:: RECORDS FOR THE TASK ::
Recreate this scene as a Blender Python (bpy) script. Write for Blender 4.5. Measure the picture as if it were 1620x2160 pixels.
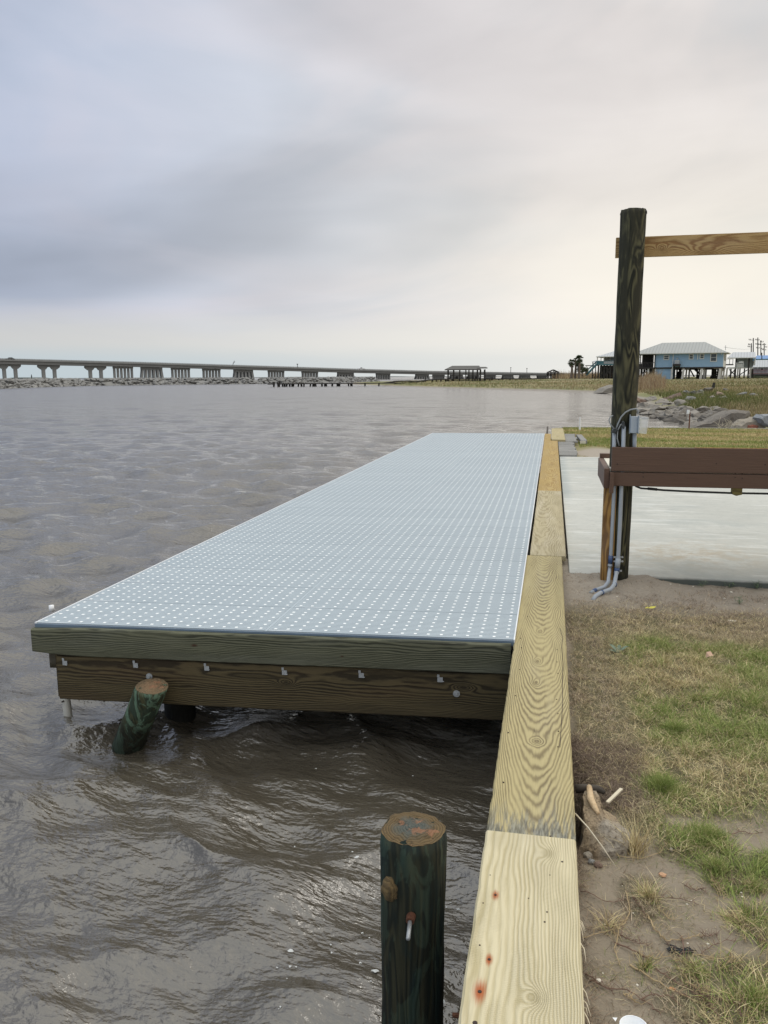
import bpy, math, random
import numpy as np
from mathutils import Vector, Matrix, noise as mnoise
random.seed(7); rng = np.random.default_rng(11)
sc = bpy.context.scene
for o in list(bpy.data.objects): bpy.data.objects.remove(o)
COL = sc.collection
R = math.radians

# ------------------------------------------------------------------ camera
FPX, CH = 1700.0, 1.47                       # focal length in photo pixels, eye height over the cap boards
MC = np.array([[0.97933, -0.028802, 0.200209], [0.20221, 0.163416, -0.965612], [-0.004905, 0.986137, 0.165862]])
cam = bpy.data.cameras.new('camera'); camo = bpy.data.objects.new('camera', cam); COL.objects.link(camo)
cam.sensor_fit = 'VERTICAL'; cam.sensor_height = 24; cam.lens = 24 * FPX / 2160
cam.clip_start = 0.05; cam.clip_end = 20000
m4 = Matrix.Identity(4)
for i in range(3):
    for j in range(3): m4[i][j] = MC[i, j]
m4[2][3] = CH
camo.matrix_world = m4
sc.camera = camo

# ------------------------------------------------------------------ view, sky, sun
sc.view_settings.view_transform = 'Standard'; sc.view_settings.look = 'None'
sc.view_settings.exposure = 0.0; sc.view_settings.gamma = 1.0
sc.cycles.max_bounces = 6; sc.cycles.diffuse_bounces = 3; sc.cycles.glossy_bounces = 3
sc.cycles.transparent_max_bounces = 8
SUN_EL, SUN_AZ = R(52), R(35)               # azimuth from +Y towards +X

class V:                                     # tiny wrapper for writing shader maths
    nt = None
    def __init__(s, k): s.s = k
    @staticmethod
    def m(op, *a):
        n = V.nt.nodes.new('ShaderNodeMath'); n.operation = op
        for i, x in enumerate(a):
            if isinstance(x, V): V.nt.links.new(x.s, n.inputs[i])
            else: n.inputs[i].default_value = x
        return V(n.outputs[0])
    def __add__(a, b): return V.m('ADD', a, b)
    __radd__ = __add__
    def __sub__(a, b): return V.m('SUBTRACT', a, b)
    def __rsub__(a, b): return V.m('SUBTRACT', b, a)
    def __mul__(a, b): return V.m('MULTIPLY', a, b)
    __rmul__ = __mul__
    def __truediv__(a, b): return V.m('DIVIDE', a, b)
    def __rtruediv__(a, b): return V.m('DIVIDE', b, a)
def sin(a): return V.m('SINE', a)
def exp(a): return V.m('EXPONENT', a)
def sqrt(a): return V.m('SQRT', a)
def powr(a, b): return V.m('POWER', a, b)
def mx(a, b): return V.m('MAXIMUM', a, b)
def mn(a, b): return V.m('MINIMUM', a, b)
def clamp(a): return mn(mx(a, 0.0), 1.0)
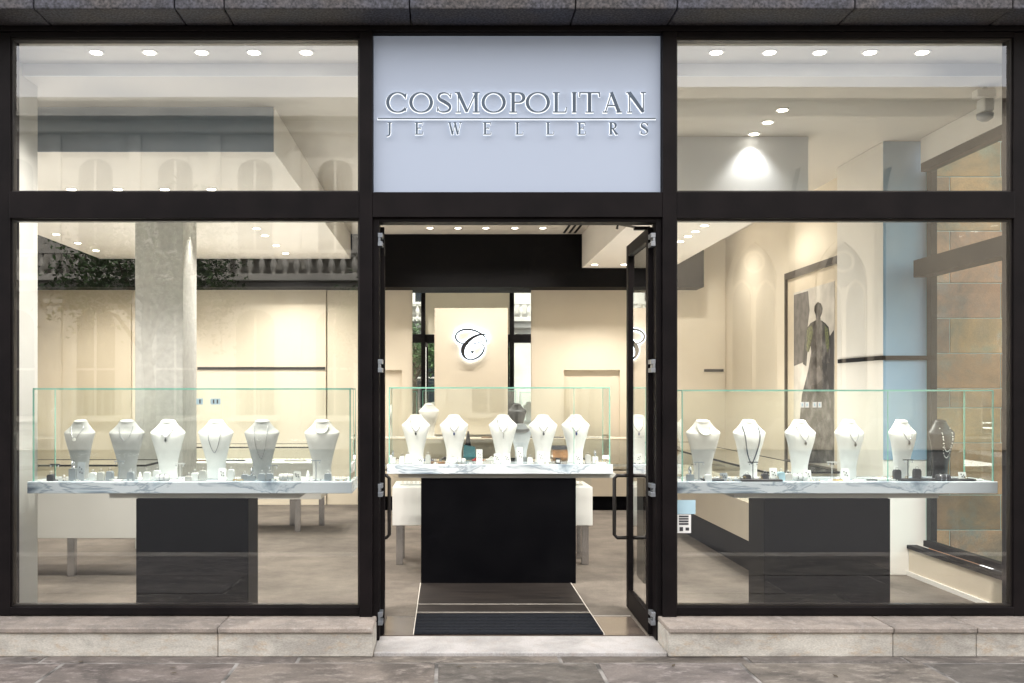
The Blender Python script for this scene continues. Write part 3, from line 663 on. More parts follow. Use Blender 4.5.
:::
:: RECORDS FOR THE TASK ::
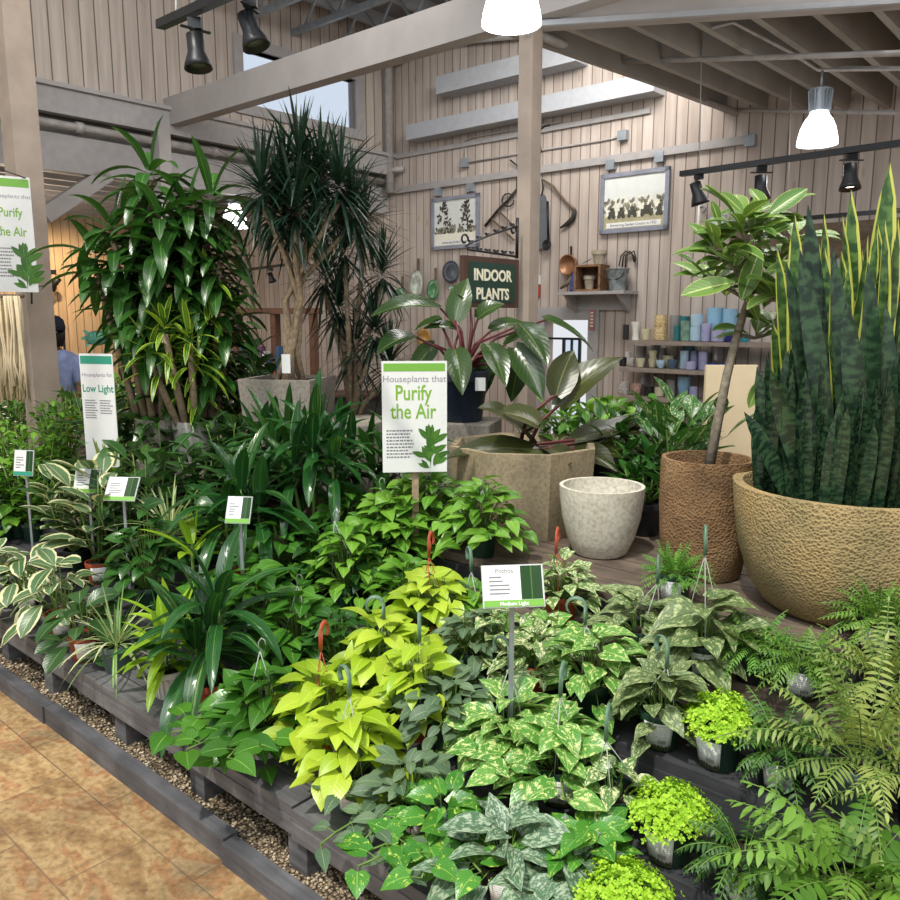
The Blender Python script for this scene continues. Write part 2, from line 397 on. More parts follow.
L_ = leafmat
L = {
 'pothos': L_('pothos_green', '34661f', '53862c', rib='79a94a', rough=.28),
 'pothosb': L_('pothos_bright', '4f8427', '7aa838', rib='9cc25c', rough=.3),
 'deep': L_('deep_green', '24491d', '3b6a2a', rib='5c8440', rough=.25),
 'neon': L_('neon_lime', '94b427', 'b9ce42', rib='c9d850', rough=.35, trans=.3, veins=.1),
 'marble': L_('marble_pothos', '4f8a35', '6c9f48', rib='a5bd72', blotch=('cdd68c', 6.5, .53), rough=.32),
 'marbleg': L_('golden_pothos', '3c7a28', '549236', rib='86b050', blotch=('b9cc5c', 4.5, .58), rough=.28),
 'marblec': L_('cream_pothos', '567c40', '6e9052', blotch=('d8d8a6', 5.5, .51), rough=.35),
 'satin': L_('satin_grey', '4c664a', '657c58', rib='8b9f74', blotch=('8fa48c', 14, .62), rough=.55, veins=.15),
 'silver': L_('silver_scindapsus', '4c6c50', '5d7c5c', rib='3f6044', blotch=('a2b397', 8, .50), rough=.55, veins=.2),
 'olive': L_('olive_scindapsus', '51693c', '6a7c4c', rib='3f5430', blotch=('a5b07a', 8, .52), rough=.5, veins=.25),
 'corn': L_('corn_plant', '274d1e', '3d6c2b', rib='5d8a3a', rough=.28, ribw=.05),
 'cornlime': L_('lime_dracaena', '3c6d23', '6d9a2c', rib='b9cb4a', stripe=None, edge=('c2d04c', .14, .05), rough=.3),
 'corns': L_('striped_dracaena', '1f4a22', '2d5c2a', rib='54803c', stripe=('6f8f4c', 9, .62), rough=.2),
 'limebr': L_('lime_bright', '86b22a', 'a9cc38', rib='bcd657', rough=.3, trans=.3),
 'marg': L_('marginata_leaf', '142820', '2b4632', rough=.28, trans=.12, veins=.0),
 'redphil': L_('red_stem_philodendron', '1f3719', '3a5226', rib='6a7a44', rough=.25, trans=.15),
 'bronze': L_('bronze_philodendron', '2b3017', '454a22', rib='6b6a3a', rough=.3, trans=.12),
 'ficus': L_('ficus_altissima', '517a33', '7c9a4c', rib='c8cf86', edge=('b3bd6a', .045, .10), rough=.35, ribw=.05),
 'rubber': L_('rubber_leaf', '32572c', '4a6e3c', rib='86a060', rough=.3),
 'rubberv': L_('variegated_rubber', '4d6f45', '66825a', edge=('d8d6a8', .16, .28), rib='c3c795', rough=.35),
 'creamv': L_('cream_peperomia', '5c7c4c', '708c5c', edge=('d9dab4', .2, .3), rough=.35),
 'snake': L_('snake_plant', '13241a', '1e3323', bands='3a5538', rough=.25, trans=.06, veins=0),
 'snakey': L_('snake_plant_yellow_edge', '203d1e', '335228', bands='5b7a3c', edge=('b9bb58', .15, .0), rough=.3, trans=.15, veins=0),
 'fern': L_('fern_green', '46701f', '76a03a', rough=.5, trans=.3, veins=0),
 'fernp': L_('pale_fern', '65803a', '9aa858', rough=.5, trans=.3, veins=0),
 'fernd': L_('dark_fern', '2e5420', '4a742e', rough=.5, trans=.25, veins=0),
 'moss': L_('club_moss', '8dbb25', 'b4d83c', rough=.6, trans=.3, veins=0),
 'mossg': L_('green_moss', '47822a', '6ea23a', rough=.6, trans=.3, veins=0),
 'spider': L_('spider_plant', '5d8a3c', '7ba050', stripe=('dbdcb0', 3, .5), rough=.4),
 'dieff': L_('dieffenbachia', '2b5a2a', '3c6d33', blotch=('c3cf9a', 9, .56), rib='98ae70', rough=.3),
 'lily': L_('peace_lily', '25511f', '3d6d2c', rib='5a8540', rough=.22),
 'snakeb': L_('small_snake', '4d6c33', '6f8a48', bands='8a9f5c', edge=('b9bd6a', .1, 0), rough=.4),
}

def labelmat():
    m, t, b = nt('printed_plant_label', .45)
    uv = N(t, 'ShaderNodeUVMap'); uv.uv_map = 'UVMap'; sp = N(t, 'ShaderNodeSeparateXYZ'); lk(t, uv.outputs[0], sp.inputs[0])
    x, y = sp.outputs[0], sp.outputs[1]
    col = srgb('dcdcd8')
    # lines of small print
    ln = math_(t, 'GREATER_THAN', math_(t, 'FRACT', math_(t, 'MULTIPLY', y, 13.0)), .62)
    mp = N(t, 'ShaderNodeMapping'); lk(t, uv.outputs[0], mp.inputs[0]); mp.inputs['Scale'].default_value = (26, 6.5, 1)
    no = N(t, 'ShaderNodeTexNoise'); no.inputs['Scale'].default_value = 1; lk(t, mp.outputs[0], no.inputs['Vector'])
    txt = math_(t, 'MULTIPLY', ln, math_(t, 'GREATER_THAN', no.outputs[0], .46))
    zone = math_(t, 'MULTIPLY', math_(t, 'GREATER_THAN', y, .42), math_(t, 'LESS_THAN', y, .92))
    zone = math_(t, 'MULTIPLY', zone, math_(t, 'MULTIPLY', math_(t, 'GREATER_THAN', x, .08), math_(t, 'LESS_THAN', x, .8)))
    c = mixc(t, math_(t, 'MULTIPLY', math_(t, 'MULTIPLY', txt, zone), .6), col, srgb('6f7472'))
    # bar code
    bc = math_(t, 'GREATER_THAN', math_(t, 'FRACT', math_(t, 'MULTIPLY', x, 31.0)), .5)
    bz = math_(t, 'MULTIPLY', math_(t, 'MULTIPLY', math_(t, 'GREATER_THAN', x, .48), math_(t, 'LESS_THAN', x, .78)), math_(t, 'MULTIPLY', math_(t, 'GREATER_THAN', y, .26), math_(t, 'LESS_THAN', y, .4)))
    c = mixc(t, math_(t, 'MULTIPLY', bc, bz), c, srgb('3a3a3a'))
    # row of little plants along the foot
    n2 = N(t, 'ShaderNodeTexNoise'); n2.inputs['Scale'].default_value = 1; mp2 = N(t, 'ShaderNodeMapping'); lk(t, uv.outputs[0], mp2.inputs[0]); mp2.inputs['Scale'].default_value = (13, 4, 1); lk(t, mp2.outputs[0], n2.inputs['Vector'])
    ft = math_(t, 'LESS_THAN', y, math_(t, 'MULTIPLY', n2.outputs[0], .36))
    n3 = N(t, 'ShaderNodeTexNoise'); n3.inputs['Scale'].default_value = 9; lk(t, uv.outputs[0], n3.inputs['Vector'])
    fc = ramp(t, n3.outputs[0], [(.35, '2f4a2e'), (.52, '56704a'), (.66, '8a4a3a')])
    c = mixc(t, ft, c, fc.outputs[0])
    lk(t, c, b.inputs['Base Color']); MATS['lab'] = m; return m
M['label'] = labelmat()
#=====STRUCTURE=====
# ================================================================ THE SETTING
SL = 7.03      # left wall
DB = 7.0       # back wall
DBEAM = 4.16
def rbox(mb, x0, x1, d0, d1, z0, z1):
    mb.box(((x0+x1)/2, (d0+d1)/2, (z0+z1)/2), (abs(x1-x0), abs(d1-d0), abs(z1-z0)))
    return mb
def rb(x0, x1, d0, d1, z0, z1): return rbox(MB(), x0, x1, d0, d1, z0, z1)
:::
» **GOAL**
Identify all lines in the records above with the word "parts".

» **COMPLETED EXERCISE**
The Blender Python script for this scene continues. Write part 3, from line 663 on. More parts follow. Use Blender 4.5.
The Blender Python script for this scene continues. Write part 2, from line 397 on. More parts follow.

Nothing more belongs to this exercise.